Briand was France’s longest-serving minister of foreign affairs since Talleyrand. From the beginning of his career he dealt with the separation of church and state. In 1905 he succeeded in convincing the parliament to adopt the relevant act of law.
After World War I he tried to facilitate an agreement concerning German war reparations and worked towards improving the relations between France and Germany. From 1925, serving as minister of foreign affairs, Briand was involved in the efforts aimed at normalising the situation in Europe through non-aggression pacts which were to guarantee peace and security. On December 1, 1925, already as prime minister of France, he signed the Treaty of Locarno.
In 1929 and 1930, in a memorandum addressed to the League of Nations and the French government, he presented a plan to create a new economic union in Europe which he named the “European Federal Union”.
Stresemann worked to improve the French-German relations after World War I. His other goal was to revise the Treaty of Versailles. During a period of political instability when the governments of the Weimar Republic collapsed one after another, Stresemann was perceived as one of the most influential German politicians.

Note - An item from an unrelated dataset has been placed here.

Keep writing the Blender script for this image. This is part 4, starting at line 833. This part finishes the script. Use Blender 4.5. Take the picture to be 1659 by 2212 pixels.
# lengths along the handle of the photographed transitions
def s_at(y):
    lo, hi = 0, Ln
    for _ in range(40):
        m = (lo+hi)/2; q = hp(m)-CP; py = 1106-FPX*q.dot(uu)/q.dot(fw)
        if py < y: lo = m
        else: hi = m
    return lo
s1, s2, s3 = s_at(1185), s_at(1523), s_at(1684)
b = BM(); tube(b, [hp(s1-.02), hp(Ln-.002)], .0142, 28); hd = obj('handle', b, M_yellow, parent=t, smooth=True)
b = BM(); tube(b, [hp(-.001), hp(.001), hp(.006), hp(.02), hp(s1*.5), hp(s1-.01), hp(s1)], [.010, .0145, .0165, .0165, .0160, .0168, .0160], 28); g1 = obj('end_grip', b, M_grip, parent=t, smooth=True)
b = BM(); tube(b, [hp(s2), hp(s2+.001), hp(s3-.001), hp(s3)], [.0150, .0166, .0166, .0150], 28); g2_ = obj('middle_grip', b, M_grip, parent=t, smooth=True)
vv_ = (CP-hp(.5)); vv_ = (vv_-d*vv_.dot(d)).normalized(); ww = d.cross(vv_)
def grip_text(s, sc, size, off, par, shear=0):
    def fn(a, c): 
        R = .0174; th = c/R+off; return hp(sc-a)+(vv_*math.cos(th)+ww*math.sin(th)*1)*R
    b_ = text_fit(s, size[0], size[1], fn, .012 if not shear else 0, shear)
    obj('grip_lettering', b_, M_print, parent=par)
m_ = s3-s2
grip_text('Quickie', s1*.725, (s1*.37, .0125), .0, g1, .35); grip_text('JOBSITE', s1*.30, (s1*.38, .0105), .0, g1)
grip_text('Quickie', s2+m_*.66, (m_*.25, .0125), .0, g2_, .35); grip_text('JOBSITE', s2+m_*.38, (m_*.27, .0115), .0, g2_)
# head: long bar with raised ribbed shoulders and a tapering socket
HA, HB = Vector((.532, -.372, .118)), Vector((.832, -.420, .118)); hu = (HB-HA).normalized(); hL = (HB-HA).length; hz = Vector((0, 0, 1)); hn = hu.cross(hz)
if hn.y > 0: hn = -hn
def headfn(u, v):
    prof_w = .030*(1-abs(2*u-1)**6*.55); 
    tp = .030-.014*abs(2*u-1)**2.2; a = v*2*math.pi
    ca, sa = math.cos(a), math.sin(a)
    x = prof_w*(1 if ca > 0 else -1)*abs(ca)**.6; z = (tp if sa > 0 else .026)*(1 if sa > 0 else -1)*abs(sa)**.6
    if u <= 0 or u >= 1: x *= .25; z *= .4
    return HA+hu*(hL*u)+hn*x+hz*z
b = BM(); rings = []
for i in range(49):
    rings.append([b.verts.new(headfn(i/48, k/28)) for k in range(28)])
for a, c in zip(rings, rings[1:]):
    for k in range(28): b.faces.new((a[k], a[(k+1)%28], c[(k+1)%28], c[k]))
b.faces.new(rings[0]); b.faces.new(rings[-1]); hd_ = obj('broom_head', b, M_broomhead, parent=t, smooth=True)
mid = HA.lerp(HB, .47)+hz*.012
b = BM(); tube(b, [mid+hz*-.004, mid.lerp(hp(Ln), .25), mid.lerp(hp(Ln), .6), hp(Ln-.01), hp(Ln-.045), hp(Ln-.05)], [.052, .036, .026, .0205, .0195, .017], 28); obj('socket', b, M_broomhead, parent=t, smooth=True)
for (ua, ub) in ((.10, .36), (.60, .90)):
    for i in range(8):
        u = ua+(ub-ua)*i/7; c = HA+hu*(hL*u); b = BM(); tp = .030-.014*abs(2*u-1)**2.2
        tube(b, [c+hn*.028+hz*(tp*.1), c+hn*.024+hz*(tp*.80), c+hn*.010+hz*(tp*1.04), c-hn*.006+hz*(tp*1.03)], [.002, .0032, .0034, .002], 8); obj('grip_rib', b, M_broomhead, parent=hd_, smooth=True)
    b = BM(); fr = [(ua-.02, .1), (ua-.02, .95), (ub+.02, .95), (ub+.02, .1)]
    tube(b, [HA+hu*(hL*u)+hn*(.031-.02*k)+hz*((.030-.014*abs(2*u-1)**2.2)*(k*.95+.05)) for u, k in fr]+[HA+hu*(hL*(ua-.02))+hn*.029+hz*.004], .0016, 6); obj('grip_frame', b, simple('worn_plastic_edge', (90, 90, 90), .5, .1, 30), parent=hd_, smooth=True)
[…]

He negotiated the Treaty of Locarno (signed in 1925) and Germany’s entry into the League of Nations. He also signed the Rhineland Pact and secured guarantees regarding Germany’s borders with France and Belgium. He never excluded the possibility of using military power to regain the territories in the east that the Treaty of Versailles had granted to Poland.
As he admitted, he needed the agreement with France in order to “gain a free hand to secure a peaceful change of the borders in the East and (…) concentrate on the later incorporation of German territories in the East”.